** start Input rows **

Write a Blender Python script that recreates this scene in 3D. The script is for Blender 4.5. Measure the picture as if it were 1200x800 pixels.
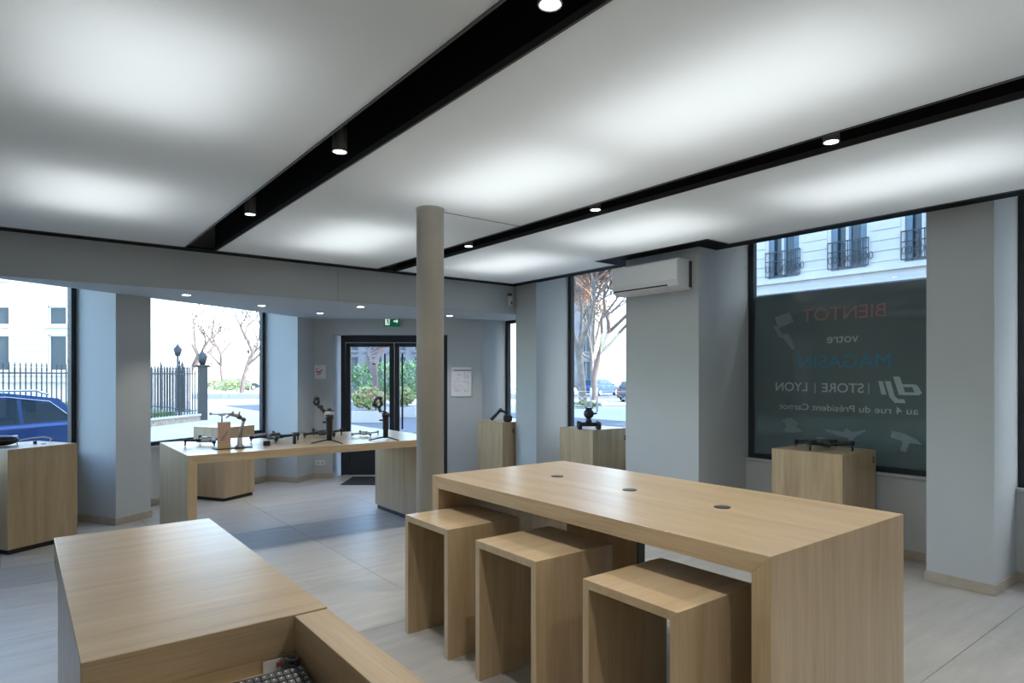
import bpy, bmesh, math, random
from mathutils import Vector, Matrix
for o in list(bpy.data.objects): bpy.data.objects.remove(o)
SC = bpy.context.scene
COL = SC.collection
PI = math.pi

# ------------------------------------------------------------------ camera, world, sun, exposure
CAM_H, YAW = 1.6, math.radians(37.75)
cd = bpy.data.cameras.new('camera'); cam = bpy.data.objects.new('camera', cd); COL.objects.link(cam)
cam.location = (0, 0, CAM_H); cam.rotation_euler = (PI/2, 0, -YAW)
cd.sensor_fit = 'HORIZONTAL'; cd.sensor_width = 36; cd.lens = 745/1200*36
cd.shift_y = 40/1200; cd.clip_start = .05; cd.clip_end = 400
SC.camera = cam
SC.view_settings.view_transform = 'Standard'; SC.view_settings.look = 'None'
SC.view_settings.gamma = 1; SC.view_settings.use_curve_mapping = False
SC.view_settings.exposure = 0.78

SKY, SUN, PANEL_W, SPOT_W = 0.95, 4.0, 3.3, 50
SUN_DIR = Vector((.42, -.70, .58)).normalized()      # towards the sun
w = bpy.data.worlds.new('world'); SC.world = w; w.use_nodes = True
nt = w.node_tree; bg = nt.nodes['Background']
sky = nt.nodes.new('ShaderNodeTexSky'); sky.sky_type = 'NISHITA'; sky.sun_disc = False
sky.sun_elevation = math.asin(SUN_DIR.z); sky.sun_rotation = math.atan2(SUN_DIR.x, SUN_DIR.y)
sky.air_density = 1.0; sky.dust_density = 1.5; sky.ozone_density = 1.5
nt.links.new(sky.outputs[0], bg.inputs[0]); bg.inputs[1].default_value = SKY
sl = bpy.data.lights.new('sun', 'SUN'); sl.energy = SUN; sl.angle = math.radians(.6); sl.color = (1, .95, .87)
so = bpy.data.objects.new('sun', sl); COL.objects.link(so)
so.rotation_euler = SUN_DIR.to_track_quat('Z', 'Y').to_euler(); so.location = (0, 0, 40)

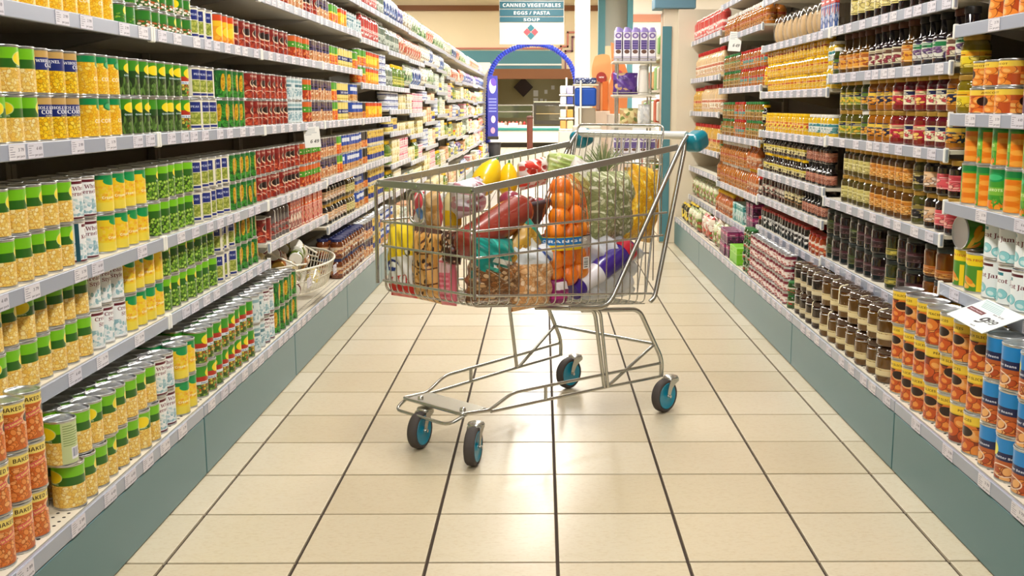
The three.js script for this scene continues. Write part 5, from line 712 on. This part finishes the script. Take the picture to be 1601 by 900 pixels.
{ // half-round wire dump bin hung on the base shelf, filled with loose jars
  const wireM = mat(0xe9e4d2, 0.4), bin = thing('wire_bin', 'cream half-round wire dump bin of loose jars on the left base shelf', 'wire bin', [-1.36, 0.27, -5.12]);
  const R = 0.52, D = 0.355, pt = (a, y, k = 1) => [Math.sin(a) * D * k, y, -Math.cos(a) * R * k];
  const loop = (y, k, n = 22) => Array.from({ length: n }, (_, i) => pt(i / (n - 1) * Math.PI, y, k));
  for (const [y, k, r] of [[0.03, 0.9, 0.0042], [0.15, 1, 0.0055], [0.09, 0.95, 0.0028]]) mesh('bin_ring', bent(loop(y, k), r, 6, 0.02), wireM, bin);
  for (let i = 0; i < 46; i++) { const a = (i + 0.5) / 46 * Math.PI; mesh('bin_wire', bent([pt(a, 0.15), pt(a, 0.03, 0.9), pt(a, 0.026, 0.3)], 0.0021, 5, 0.012), wireM, bin); }
  for (const s of [-1, 1]) { mesh('arm', bent([[0.02, 0.15, s * 0.44], [0.26, 0.15, s * 0.12]].concat([]), 0.0045, 6), wireM, bin); mesh('arm', bent([[-0.1, 0.34, s * 0.3], [0.24, 0.155, s * 0.12 + 0.1 * s]], 0.0048, 6), wireM, bin); }
  for (let i = 0; i < 7; i++) mesh('back_wire', bent([[-0.1, 0.02, -0.42 + i * 0.14], [-0.1, 0.34, -0.42 + i * 0.14]], 0.0032, 5), wireM, bin);
  mesh('back_rail', bent([[-0.1, 0.34, -0.43], [-0.1, 0.34, 0.43]], 0.0045, 6), wireM, bin);
  const tg = mesh('ticket', box(0.002, 0.045, 0.09, 0.305, 0.09, 0.28), ticketMat[0], bin); tg.rotation.y = 0; const tg2 = mesh('ticket', box(0.002, 0.045, 0.08, 0.345, 0.09, -0.12), ticketMat[1], bin);
  const jars = [['loose_jar', 0x6a1c24, 'white lidded dark red', M.whiteLid], ['loose_jar', 0xc8b46a, 'white lidded pale yellow', M.whiteLid], ['loose_jar', 0x5a6a24, 'white lidded green', M.whiteLid], ['loose_jar', 0xb06a3a, 'gold lidded amber', M.goldLid]];
  const protoJ = jars.map(([, c, , lid], i) => SH.jar({ r: 0.036, h: 0.1, glass: gl(c), lid, print: () => S('loose' + i, '#e4dcc8', ['#7a2430', '#c8b03a', '#5a7a34', '#a8602c'][i], '#4a3a30', ['#d8c8a8', '#8a5a44', '#e8e0cc']) }, 16));
  for (let i = 0; i < 64; i++) { const a = Math.acos(rr(-0.95, 0.95)), k = rr(0.15, 0.82), lv = Math.floor(i / 18), kind = i % 4; const x = -1.36 + Math.sin(a) * D * k * (0.95 - lv * 0.12), z = -5.12 - Math.cos(a) * R * k * (1 - lv * 0.1), y = 0.305 + lv * 0.058; const o = thing('loose_jar', `${jars[kind][2]} jar lying loose in the wire bin, ${ordinal(Math.floor(i / 4))} of its colour`, 'jar', [x, y + 0.03, z], rnd() * 6.28, `${jars[kind][2]} jars in the wire bin`); o.rotation.set(rr(1.2, 1.9), rnd() * 6.28, rr(-0.3, 0.3)); for (const [n, g, m] of protoJ[kind]) mesh(n, g, m, o); }
}
{ // shaded sweetcorn cans behind the barcode one
  let i = 0; for (const z of [-2.27, -2.345, -2.42]) for (const l of [0, 1]) item('sweetcorn_can', -1.195, 0.222 + l * 0.1094, z, rr(-0.4, 0.4), `green sweetcorn can in shade behind the barcode can, ${ordinal(i++ >> 1)} back, ${l ? 'upper' : 'lower'} layer`, 'green sweetcorn cans, left bay one shelf one');
}
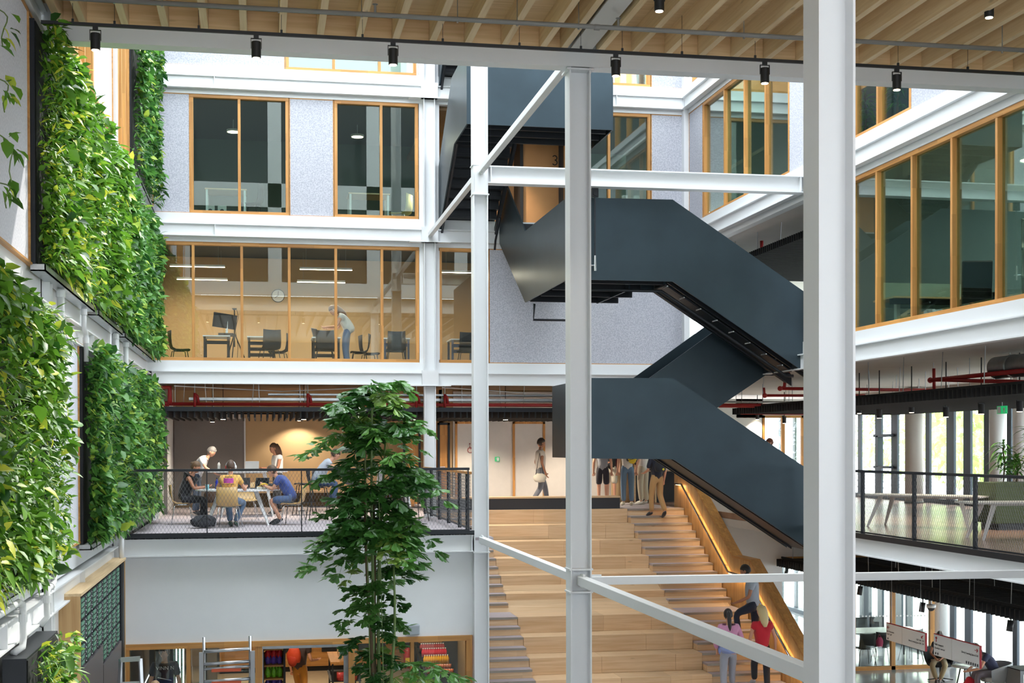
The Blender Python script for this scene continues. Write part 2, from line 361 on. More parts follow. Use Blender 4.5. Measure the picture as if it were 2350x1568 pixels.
# ---- timber ceiling over the foreground
def timber():
    ce = MB(); ce.box(-2.7, 14, -3.4, 16.5, 6.585, 6.64); ce = ce.build('ceiling', sprucex, kind='structure')
    xs = []; x = 3.62-.433*14
    ends = [190, 287, 379, 470, 559, 648, 735, 825, 908, 993, 1074, 1158, 1246, 1294]
    for e in ends: xs.append(onY(e, 60+.045*e, 16.2).x)
    xs = [-2.35+.14] + xs
    X = onY(1379, 126, 16.2).x
    while X < 13.5: xs.append(X); X += .425
    for x in xs:
        MB().box(x-.04, x+.04, 3.2, 16.28, 6.335, 6.585).build('joist', sprucey, ce)
    allx = sorted(xs)
    for a, b in zip(allx, allx[1:]):
        if 3.6 < a < 3.95: continue
        MB().box(a+.042, b-.042, 16.22, 16.29, 6.335, 6.583).build('blocking_board', sprucex, ce)
    m = MB(); m.box(-2.4, 14, 16.3, 16.52, 6.155, 6.33); m.box(-2.4, 14, 16.36, 16.40, 6.33, 6.62)
    m.build('trim_1', white, kind='structure')
    tb = thing('steel_beam', 'wide pale steel beam set flush between the ceiling joists', 'beam', (3.87, 10, 6.36), world=True)
    m = MB(); m.box(3.735, 4.0, 3.2, 16.29, 6.36, 6.38); m.box(3.84, 3.89, 3.2, 16.29, 6.38, 6.58); m.build('profile', dullwhite, tb)
    # sprinkler pipe
    sp = thing('sprinkler_pipe', 'grey sprinkler pipe hung under the timber joists', 'pipe', (3, 14.8, 6.15), world=True)
    p0, p1 = Vector((-2.6, 14.8, 6.165)), Vector((13, 14.8, 6.19)); MB().tube([p0, p1], .026, 10).build('pipe', greybeam, sp, smooth=True)
    for px in (262, 372, 640, 830, 1050, 1187, 1328, 1707, 2300):
        x = onY(px, 60, 14.8).x; m = MB(); m.cyl((x, 14.8, 6.16), (x, 14.8, 6.5), .006, n=6); m.cyl((x, 14.8, 6.135), (x, 14.8, 6.2), .012, n=6); m.build('hanger', galv, sp)
    for px in (861, 1419):
        x = onY(px, 40, 14.8).x; m = MB(); m.cyl((x, 14.8, 6.17), (x, 14.8, 6.26), .014); m.cyl((x, 14.8, 6.26), (x, 14.8, 6.28), .01); m.cyl((x, 14.8, 6.28), (x, 14.8, 6.286), .03); m.build('sprinkler_head', greybeam, sp)
    for px in (1370,):
        x = onY(px, 70, 14.8).x; MB().cyl((x-.03, 14.8, 6.17), (x+.03, 14.8, 6.17), .033).build('coupling', greybeam, sp)
    # track and spotlights
    tr = thing('lighting_track', 'long black lighting track hung below the timber ceiling edge', 'track', (3, 15.5, 6.1), world=True)
    MB().box(-2.3, 13.5, 15.485, 15.515, 6.095, 6.13).build('rail', blackm, tr)
    for px in (167, 263, 456, 646, 832, 1016, 1192, 1333, 1428, 1565, 1733, 2061, 2221):
        x = onY(px, 80, 15.5).x; m = MB(); m.cyl((x, 15.5, 6.13), (x, 15.5, 6.6), .003, n=5); m.box(x-.012, x+.012, 15.49, 15.51, 6.13, 6.165); m.build('wire_hanger', blackm, tr)
    def spot(x, y, z, label, group='spotlights on the timber ceiling track'):
        s = thing('track_spotlight', label, 'spotlight', (x, y, z), group=group)
        m = MB(); m.cyl((0, 0, -.255), (0, 0, -.075), .052, n=20); o = m.build('housing', blackm, s, bevel=.006)
        m = MB(); m.cyl((0, 0, -.262), (0, 0, -.256), .040, n=20); m.build('lens', lampm, o)
        m = MB(); m.box(-.06, -.054, -.012, .012, -.15, -.04); m.box(.054, .06, -.012, .012, -.15, -.04); m.box(-.06, .06, -.012, .012, -.045, -.038); m.build('yoke', blackm, s)
        m = MB(); m.box(-.028, .028, -.014, .014, -.035, 0.0); m.build('adapter', blackm, s)
        lamp('SPOT', 'beam', (0, 0, -.27), 60, parent=s, spot_size=1.0, spot_blend=.6, shadow_soft_size=.03)
    names = ['spotlight at the left end of the track, beside the living wall', 'spotlight second from left, in front of the high white beam', 'spotlight third from left, in front of the high wood window',
             'spotlight just right of the middle column head', 'spotlight left of the nearest column, before the corner windows', 'spotlight right of the nearest column, before the potted window']
    for px, n in zip((219, 588, 902, 1413, 1755, 2058), names):
        spot(onY(px, 100, 15.5).x, 15.5, 6.095, 'black cylinder '+n)
    for px, py, n in ((1513, -6, 'spotlight cut by the top edge of the picture'), (2270, 10, 'spotlight high at right among the timber joists')):
        q = onY(px, py, 14.0); spot(q.x, 14.0, q.z+.11, 'black cylinder '+n)
timber()
# upper floors of the building above the timber ceiling (they face the back facade)
m = MB(); m.box(-2.7, 18, 16.52, 16.7, 6.66, 7.1); m.box(-2.7, 18, 16.52, 16.7, 9.6, 10.4); m.box(-2.7, 18, 8, 16.7, 13.2, 13.5)
for x in (-2.7, .3, 3.6, 6.6, 9.9): m.box(x, x+.45, 16.52, 16.7, 7.1, 13.2)
m.build('wall_front', white, kind='structure')
MB().box(-2.7, 18, 16.6, 16.64, 7.1, 13.2).build('window_90', plain('dark_far_glazing', srgb(40, 48, 50), .08), kind='structure')
# ================================================================ FACADES
WN = [0]
def window(axis, plane, u0, u1, z0, z1, mulls=(), fw=.075, depth=.13, gl=None, panes=True, sgn=1, kind='structure'):
    """timber window in the plane axis='Y' (u = x) or axis='X' (u = y); its front face at plane, depth into the building"""
    WN[0] += 1; gl = gl or glassg
    def B(m, a, b, c, d, e, f):   # u range, depth range, z range
        if axis == 'Y': m.box(a, b, plane+c*sgn if sgn > 0 else plane-d, plane+d*sgn if sgn > 0 else plane-c, e, f)
        else: m.box(plane+c if sgn > 0 else plane-d, plane+d if sgn > 0 else plane-c, a, b, e, f)
        return m
    loc = ((u0+u1)/2, plane, z0) if axis == 'Y' else (plane, (u0+u1)/2, z0)
    r = thing('window_%d' % WN[0], None, None, loc, world=True, kind=kind)
    hz = oakx if axis == 'Y' else oaky
    B(MB(), u0, u1, 0, depth, z0, z0+fw).build('bottom_rail', hz, r, bevel=.004); B(MB(), u0, u1, 0, depth, z1-fw, z1).build('top_rail', hz, r, bevel=.004)
    us = [u0+fw/2]+list(mulls)+[u1-fw/2]
    for i, u in enumerate(us):
        w = fw if i in (0, len(us)-1) else fw*.82
        B(MB(), u-w/2, u+w/2, .004, depth-.004, z0+fw, z1-fw).build('stile' if i in (0, len(us)-1) else 'mullion', oakz, r, bevel=.004)
    for a, b in zip(us, us[1:]):
        B(MB(), a+fw*.4, b-fw*.4, depth*.62, depth*.62+.01, z0+fw*.9, z1-fw*.9).build('pane', gl, r)
    return r
LV = [(3.49, 6.165), (6.80, 9.48), (10.11, 12.8)]       # sill, head of the windows of levels 2..4
def xb(px, py=500): return onY(px, py, YB).x
wb = MB()                                               # back facade: fascias behind which the frames sit
for z in (3.25, 6.56, 9.87): wb.box(-2.6, 10.2, 31.54, 31.75, z, z+.24)
for z in (6.165, 9.48, 12.8): wb.box(-2.6, 10.2, 31.58, 31.75, z, z+.12)
wb.box(xb(962), 4.12, 31.6, 31.72, 3.49, 14)
wb = wb.build('wall_back', white, kind='structure')
def panel(x0, x1, z0, z1, mat=feltm):
    MB().box(x0+.02, x1-.02, 31.6, 31.7, z0+.02, z1-.02).build('felt_panel', mat, wb)
    m = MB(); m.box(x0, x1, 31.595, 31.69, z1-.02, z1); m.box(x0, x1, 31.595, 31.69, z0, z0+.02); m.box(x0, x0+.018, 31.595, 31.69, z0, z1); m.box(x1-.018, x1, 31.595, 31.69, z0, z1); m.build('panel_trim', oakx, wb)
# level 2
window('Y', YB, -2.3, xb(962, 700), *LV[0], mulls=[xb(p, 700) for p in (443.5, 555, 664, 771, 877)], gl=glasst)
window('Y', YB, xb(1007, 700), xb(1118, 700), *LV[0], gl=glasst)
panel(xb(1122, 700), xb(1568, 700), *LV[0])
# level 3
panel(-2.33, xb(436, 350), *LV[1]); window('Y', YB, xb(436, 350), xb(663, 350), *LV[1], mulls=[xb(549, 350)])
panel(xb(664, 350), xb(766, 350), *LV[1]); window('Y', YB, xb(767, 350), xb(960, 350), *LV[1], mulls=[xb(875, 350)])
window('Y', YB, xb(1296, 350), xb(1493, 350), *LV[1], mulls=[xb(1398, 350)]); panel(xb(1494, 350), xb(1567, 350), *LV[1])
# level 4
panel(-2.33, xb(654, 120), *LV[2]); window('Y', YB, xb(655, 120), xb(956, 150), *LV[2], mulls=[xb(766, 140), xb(871, 150)])
window('Y', YB, xb(1300, 170), xb(1493, 180), *LV[2], gl=glasst); panel(xb(1494, 180), xb(1567, 180), *LV[2])
m = MB()
for x in (9.98,): m.box(x, x+.13, 31.42, 31.6, 2.94, 14)
m.build('trim_2', white, kind='structure')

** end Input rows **

● **What is required**
Look at the listing and set down only the lines from its start through the line with "SC.view_settings.exposure = 0.78", word for word and without pictures.

● **Task answer**
Write a Blender Python script that recreates this scene in 3D. The script is for Blender 4.5. Measure the picture as if it were 1200x800 pixels.
import bpy, bmesh, math, random
from mathutils import Vector, Matrix
for o in list(bpy.data.objects): bpy.data.objects.remove(o)
SC = bpy.context.scene
COL = SC.collection
PI = math.pi

# ------------------------------------------------------------------ camera, world, sun, exposure
CAM_H, YAW = 1.6, math.radians(37.75)
cd = bpy.data.cameras.new('camera'); cam = bpy.data.objects.new('camera', cd); COL.objects.link(cam)
cam.location = (0, 0, CAM_H); cam.rotation_euler = (PI/2, 0, -YAW)
cd.sensor_fit = 'HORIZONTAL'; cd.sensor_width = 36; cd.lens = 745/1200*36
cd.shift_y = 40/1200; cd.clip_start = .05; cd.clip_end = 400
SC.camera = cam
SC.view_settings.view_transform = 'Standard'; SC.view_settings.look = 'None'
SC.view_settings.gamma = 1; SC.view_settings.use_curve_mapping = False
SC.view_settings.exposure = 0.78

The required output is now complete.